Your objective
Copy exactly, and only, the lines below from the first through the one containing "COL = scene.collection", both included; pictures are omitted.

Supplied information
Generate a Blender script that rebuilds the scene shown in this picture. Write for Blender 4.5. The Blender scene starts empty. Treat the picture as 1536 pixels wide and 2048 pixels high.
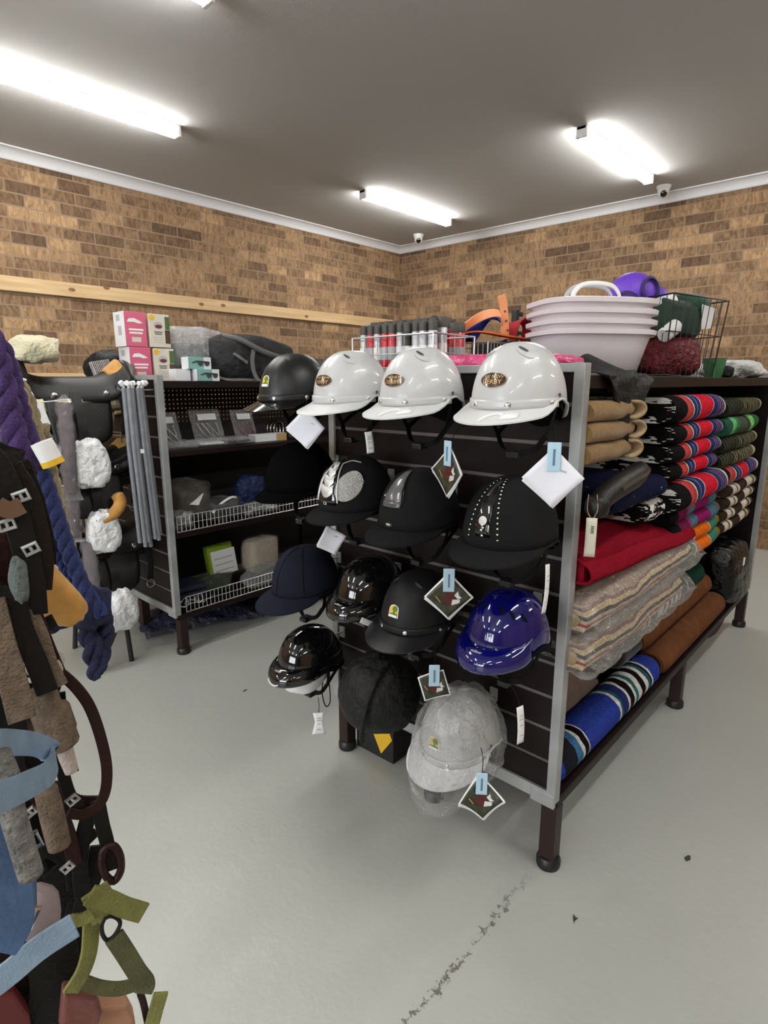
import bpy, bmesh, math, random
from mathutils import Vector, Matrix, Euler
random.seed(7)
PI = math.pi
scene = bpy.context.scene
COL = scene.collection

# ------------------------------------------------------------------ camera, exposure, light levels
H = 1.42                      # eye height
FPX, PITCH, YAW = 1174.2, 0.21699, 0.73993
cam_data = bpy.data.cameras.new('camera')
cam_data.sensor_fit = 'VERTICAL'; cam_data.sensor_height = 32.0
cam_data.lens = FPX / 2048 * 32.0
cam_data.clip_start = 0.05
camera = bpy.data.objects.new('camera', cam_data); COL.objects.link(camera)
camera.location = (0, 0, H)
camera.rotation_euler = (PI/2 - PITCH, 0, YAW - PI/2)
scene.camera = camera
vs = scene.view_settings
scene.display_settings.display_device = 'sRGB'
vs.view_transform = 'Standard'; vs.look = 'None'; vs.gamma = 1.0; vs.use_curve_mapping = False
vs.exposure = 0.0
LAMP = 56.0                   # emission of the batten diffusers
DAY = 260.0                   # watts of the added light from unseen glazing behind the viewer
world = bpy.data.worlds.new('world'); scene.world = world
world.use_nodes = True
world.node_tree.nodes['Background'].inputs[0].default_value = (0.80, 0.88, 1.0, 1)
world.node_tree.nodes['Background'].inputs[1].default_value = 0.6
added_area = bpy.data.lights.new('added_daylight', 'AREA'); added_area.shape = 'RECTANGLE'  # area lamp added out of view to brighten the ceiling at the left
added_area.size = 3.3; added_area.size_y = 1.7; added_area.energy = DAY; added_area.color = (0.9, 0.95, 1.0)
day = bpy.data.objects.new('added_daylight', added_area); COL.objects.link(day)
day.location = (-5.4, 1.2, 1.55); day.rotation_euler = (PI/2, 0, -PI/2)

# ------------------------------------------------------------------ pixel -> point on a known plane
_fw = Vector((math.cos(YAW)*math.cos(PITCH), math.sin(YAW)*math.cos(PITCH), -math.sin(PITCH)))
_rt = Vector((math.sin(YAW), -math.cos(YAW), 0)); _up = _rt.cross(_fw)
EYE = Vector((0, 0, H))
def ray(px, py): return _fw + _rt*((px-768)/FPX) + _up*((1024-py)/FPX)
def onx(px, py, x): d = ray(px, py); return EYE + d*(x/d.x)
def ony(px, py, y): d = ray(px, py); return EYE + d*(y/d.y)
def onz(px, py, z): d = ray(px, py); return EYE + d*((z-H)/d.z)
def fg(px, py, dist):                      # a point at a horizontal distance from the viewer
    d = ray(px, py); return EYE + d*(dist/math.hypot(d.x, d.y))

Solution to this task
Generate a Blender script that rebuilds the scene shown in this picture. Write for Blender 4.5. The Blender scene starts empty. Treat the picture as 1536 pixels wide and 2048 pixels high.
import bpy, bmesh, math, random
from mathutils import Vector, Matrix, Euler
random.seed(7)
PI = math.pi
scene = bpy.context.scene
COL = scene.collection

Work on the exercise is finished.